Javier Fernández de Castro
James Slater, (o el "Horrible Horowitz, como le llamaban sus compañeros de clase cuando todavía usaba el apellido judío paterno), es un narrador y guionista cinematográfico estadounidense nacido en 1925 en Nueva York y que alcanzó su mayor aprecio profesional a finales del siglo XX. "Aprecio", aquí, vale para la alta consideración en que le han tenido siempre sus compañeros de profesión y en especial los críticos, quienes todavía hoy le dedican toda clase de encendidos elogios. En cambio, las preferencias masivas del público se orientaron más bien en dirección a escritores como Irwin Shaw, Norman Mailer, James Baldwin y tantos otros de sus contemporáneos. Haciendo referencia a esa dicotomía entre "aprecio" y "éxito", James Walcot, crítico de la revista Vanity Fair, recurrió en 1985 a una fórmula que casi suena más bien a epitafio. "[James Staler] es el escritor menos reconocidos entre los escritores menos reconocidos".
Slater tiene en su haber unas cuantas novelas muy notables (entre ellas The Hunters (traducida como Pilotos de caza), Light Years (Años luz) o A Sport and a Pastime (Juego y distracción); escribió bastantes guiones fallidos y alguno de éxito (como por ejemplo Downhill Racer, una película de 1969 protagonizada por Robert Redford y estrenada en España como El descenso de la muerte). No obstante, la verdadera fuente de su prestigio reside en sus relatos, que entre otras satisfacciones le proporcionaron el dinero suficiente para financiarse sus proyectos más ambiciosos. La recopilación de todos sus cuentos apareció en 1988 como Dusk and Other Stories (publicada en España como Oscuro) y le valió el premio PEN/Faulkner del año siguiente.
Quemar los días es un relato aparentemente autobiográfico y que tiene más de relato que de biografía. Uno de sus muchos atractivos es el tono, amable y elegante incluso cuando toca relatar sucesos que evidentemente debían de causarle más pesadumbre de la que cabe colegir de su forma ecuánime de contarlos. Por ejemplo cuando, al resumir su larga y entrañable relación con Irwin Shaw (un hombre literariamente mediocre pero inmensamente popular desde sus primeras novelas, cosa que le permitió ganar dinero a espuertas y pegarse la gran vida), Slater cierra el relato de dicha amistad diciendo: "Vivió una vida bastante mejor que la mía". Sin más.

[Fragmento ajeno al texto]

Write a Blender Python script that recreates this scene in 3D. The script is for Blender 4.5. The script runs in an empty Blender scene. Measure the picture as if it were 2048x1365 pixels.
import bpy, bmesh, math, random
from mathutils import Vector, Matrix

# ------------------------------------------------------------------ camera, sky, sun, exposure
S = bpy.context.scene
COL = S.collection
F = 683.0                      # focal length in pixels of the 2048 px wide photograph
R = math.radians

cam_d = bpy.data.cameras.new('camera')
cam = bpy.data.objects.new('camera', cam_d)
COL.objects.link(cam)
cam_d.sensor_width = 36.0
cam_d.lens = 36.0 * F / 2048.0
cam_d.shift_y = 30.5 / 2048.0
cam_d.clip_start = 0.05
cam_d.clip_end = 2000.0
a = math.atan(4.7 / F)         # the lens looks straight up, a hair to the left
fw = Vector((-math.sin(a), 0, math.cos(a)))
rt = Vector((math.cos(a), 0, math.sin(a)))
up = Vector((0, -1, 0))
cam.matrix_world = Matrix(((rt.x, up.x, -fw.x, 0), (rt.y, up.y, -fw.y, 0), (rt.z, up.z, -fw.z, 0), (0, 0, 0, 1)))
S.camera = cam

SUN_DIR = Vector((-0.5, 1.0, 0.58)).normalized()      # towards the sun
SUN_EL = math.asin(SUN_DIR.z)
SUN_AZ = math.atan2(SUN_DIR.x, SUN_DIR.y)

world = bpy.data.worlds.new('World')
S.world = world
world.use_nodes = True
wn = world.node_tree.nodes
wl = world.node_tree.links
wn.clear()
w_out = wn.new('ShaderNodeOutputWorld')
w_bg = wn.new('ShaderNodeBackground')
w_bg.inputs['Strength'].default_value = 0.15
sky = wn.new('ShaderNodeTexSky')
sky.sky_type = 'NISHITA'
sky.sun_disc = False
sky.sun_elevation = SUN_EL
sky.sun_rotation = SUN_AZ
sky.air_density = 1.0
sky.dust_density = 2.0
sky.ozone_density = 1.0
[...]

Esa falta de lamento se hace extensiva a la renuncia al ajuste de cuentas incluso cuando el ofensor le pone en bandeja la posibilidad de propinarle uno de esos pescozones rasantes que tanto escuecen en el cuero cabelludo, pero sobre todo en el orgullo. Entre el centenar largo de personas que desfilan por las 400 páginas de estas memorias (lo más granado del cine y la literatura desde la década de 1960 en adelante), sólo una persona alcanzó a exasperarle hasta el extremo de que, casi treinta años después, todavía la recuerda con profundo desagrado, llegando a describirla como mezquina, avariciosa y manipuladora. Sin embargo, y puesto que Slater evita con elegancia dar su nombre, el lector que desee saber quién dejó en su alma tan negativa huella habrá de hacer una prolongada investigación en Internet hasta descubrir que se trata de Charlotte Rampling. (Vaya por dios, con lo guapa que era esa mujer).
En esa misma línea es muy de elogiar la discreción de la hace gala un narrador en primera persona y que por lo tanto está todo el rato en escena, pero que se las arregla para que casi siempre los protagonistas sean los demás. Si se trata de su iniciación sentimental, la atención se la llevan las mujeres que le acompañaron en tan turbulentas experiencias, con la particularidad de que, al despedirse de ellas al final de sus respectivas intervenciones, indefectiblemente les dedica unas palabras de afecto. Y al llegar a sus años de piloto de guerra, quienes cargan con el peso del relato son los aviones y no las hazañas del piloto. Naturalmente que mientras habla de esto y aquello Slater ofrece un montón de datos personales que permiten al lector crearse una imagen cabal del personaje oculto tras la voz narradora, pero muchas veces habla de sí mismo con tanto tacto que sólo después de cerrado el libro caes en la cuenta de determinadas confesiones. Un último ejemplo: cuando cuenta las aventuras sentimentales de unos y otros (entre ellas las propias), de pronto, y como quien no quiere la cosa comenta: "En el mundo, las relaciones no se desarrollan basadas en la fidelidad", una frase que, pese a su falta de aparatosidad cuando se habla de pasiones y conquistas ocurridas en plena etapa matrimonial, seguro que no se le pasa desapercibida a ninguna esposa atenta. Quiero decir: James Slater es un viejo zorro y lo cuenta todo, pero hay que leerlo con atención.